Par exemple, en nous aventurant au-delà du paysage réglementaire familier de notre région et des classes d’actif traditionnelles, le GAFI (Groupe d’action financière) a publié récemment un document traitant du blanchiment d’argent sur le marché de l’art traditionnel et numérique, qui englobe les NFTs.
C’est également dans ces nouveaux domaines que les compétences et les systèmes mis à disposition du responsable de la conformité doivent évoluer pour englober la surveillance des relations d’affaires et des transactions initiées par des clients opérant sur des marchés qui dépassent le cadre financier traditionnel.
Néanmoins, il n’y a pas que les réglementations qui posent des défis aux responsables de la conformité ; la tolérance au risque de la banque et l’approche des gestionnaires de relations sont deux facteurs importants qui peuvent entraver la gestion efficace des risques de blanchiment d’argent.

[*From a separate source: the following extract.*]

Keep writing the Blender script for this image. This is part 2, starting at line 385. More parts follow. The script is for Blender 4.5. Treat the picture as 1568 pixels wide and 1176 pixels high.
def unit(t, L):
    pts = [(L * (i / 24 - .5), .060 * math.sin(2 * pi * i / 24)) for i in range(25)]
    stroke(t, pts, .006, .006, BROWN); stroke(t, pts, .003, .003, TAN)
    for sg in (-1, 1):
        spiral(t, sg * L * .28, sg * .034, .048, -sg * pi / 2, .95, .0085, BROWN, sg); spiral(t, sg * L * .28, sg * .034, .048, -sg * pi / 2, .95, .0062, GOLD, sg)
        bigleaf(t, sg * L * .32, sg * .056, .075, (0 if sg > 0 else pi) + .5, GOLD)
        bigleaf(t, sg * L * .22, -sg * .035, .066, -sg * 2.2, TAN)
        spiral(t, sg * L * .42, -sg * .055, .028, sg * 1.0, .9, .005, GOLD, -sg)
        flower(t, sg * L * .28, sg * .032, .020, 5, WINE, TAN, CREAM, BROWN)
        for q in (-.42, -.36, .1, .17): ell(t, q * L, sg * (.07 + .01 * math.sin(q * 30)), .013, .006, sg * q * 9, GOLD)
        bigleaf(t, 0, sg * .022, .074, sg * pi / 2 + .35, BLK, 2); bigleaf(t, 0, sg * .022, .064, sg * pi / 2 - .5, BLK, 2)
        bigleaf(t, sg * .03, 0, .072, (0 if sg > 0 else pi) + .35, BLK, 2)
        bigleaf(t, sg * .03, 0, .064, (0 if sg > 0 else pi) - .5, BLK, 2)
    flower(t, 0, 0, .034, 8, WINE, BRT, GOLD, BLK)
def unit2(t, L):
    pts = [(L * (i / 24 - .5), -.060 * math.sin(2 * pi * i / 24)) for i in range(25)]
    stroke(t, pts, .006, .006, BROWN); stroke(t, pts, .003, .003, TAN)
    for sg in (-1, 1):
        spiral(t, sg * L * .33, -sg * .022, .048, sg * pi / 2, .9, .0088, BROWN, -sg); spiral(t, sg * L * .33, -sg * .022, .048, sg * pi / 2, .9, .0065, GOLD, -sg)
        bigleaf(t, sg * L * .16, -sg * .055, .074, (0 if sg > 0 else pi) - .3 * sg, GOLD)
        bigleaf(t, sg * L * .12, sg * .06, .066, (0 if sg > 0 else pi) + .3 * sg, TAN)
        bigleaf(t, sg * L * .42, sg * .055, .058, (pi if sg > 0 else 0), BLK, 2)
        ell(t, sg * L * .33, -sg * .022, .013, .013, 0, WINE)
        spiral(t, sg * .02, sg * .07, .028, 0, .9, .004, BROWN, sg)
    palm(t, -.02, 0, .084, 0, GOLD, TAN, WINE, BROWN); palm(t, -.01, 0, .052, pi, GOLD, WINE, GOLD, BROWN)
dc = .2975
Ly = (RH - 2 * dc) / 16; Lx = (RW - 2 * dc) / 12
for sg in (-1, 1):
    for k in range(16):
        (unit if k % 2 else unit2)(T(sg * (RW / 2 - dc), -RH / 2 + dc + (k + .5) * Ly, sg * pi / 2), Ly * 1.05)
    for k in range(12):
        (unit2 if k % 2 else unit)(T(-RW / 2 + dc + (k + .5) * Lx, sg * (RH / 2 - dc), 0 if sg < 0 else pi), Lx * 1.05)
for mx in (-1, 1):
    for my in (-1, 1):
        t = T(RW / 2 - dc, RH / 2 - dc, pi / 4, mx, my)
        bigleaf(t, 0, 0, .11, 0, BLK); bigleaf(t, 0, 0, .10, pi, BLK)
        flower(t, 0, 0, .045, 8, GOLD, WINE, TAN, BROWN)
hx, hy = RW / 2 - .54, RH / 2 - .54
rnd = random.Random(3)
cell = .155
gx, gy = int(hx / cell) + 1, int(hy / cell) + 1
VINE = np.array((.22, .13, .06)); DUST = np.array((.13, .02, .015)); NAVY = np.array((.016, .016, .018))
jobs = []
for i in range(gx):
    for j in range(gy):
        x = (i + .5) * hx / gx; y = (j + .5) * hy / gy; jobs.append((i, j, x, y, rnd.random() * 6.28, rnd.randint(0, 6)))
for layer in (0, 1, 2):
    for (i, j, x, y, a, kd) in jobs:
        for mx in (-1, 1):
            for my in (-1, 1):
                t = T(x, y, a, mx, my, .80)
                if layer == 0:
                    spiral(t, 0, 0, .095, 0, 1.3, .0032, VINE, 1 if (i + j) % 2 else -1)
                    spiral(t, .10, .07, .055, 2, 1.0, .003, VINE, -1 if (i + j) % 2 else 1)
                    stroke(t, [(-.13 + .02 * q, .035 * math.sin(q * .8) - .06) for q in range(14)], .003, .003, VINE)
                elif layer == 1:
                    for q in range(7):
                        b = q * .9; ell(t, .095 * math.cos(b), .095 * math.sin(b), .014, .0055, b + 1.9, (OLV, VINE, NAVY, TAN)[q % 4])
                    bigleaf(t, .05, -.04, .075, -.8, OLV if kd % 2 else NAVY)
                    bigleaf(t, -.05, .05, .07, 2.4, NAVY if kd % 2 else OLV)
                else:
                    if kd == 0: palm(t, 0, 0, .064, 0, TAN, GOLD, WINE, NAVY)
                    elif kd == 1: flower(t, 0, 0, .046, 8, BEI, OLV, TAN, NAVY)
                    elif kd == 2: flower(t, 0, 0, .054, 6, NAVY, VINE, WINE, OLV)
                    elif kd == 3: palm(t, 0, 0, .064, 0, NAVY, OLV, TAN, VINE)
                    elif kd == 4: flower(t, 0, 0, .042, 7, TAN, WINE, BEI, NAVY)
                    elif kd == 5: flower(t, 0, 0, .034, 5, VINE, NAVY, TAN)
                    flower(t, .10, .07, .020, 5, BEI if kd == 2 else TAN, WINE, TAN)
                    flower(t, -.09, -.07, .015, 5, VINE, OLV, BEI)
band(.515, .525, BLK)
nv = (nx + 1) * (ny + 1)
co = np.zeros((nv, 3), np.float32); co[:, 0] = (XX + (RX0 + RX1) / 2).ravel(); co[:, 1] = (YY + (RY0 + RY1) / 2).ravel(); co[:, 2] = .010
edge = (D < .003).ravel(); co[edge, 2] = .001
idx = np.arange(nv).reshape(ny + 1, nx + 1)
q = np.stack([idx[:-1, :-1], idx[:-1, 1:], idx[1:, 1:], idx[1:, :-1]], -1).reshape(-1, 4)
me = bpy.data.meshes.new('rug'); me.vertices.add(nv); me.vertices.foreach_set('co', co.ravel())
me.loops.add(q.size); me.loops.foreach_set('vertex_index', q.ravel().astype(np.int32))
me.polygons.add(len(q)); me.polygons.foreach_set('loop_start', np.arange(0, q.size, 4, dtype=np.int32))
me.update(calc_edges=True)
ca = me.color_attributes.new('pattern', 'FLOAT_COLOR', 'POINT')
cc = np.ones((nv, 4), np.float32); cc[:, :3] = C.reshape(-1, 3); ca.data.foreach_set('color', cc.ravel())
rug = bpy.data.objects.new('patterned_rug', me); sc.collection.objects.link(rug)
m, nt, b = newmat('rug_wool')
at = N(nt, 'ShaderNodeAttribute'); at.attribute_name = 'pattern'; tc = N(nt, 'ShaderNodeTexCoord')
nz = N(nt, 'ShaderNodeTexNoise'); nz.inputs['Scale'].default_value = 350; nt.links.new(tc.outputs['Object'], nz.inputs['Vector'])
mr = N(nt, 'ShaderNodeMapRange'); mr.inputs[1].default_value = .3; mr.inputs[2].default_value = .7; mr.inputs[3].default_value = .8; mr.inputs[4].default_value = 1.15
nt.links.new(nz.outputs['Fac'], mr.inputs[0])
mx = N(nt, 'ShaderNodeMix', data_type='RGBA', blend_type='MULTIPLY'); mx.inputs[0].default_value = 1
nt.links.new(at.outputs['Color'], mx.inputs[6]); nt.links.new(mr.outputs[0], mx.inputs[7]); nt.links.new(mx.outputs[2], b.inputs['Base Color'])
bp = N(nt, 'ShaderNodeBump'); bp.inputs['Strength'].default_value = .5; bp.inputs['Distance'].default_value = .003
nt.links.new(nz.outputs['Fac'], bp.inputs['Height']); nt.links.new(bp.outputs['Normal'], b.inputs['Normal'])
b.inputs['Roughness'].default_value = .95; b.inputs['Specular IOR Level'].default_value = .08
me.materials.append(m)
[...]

Chaque banque doit définir des critères pour classer les clients à haut risque, ce qui peut entraîner des mesures de contrôle trop strictes ou insuffisantes. En outre, les chargés de clientèle sont tenus de fournir une assistance adéquate dans la préparation de la documentation KYC (Know Your Customer), dans l’exercice d’une diligence raisonnable à l’égard de la clientèle (CDD) pour vérifier l’origine des fonds, ou dans la corroboration appropriée des transactions (KYT). Tout cela sans tenir compte des complexités liées à l’ouverture ou à l’audit de comptes pour des personnes politiquement exposées (PEP) étrangères et suisses, des organisations internationales (fédérations sportives, organisations intergouvernementales), des sociétés d’exploitation non cotées, et des structures connexes.
Une publication récente de la FINMA d’août 2023, qui souligne les lacunes dans les pratiques de surveillance liées à l’évaluation des risques de blanchiment d’argent, témoigne de ces défis. En particulier, l’organe de supervision a identifié l’absence d’un seuil bien défini pour la tolérance au risque de blanchiment d’argent, ce qui signifie qu’il n’y a pas de limites auto-imposées clairement établies pour atténuer ces risques.
Compte tenu des questions abordées, il est impératif que les intermédiaires financiers prennent des mesures concertées pour minimiser les risques identifiés. Cela peut se faire en allouant des ressources financières adéquates permettant au département de conformité d’améliorer le système de contrôle interne, y compris la mise à niveau des systèmes informatiques. En outre, une formation complète devrait être dispensée à toutes les parties prenantes au sein des établissements bancaires, afin que les questions liées à la conformité ne soient plus perçues comme des obstacles, mais plutôt comme des compétences cruciales contribuant au succès des affaires, pour la banque et pour les clients.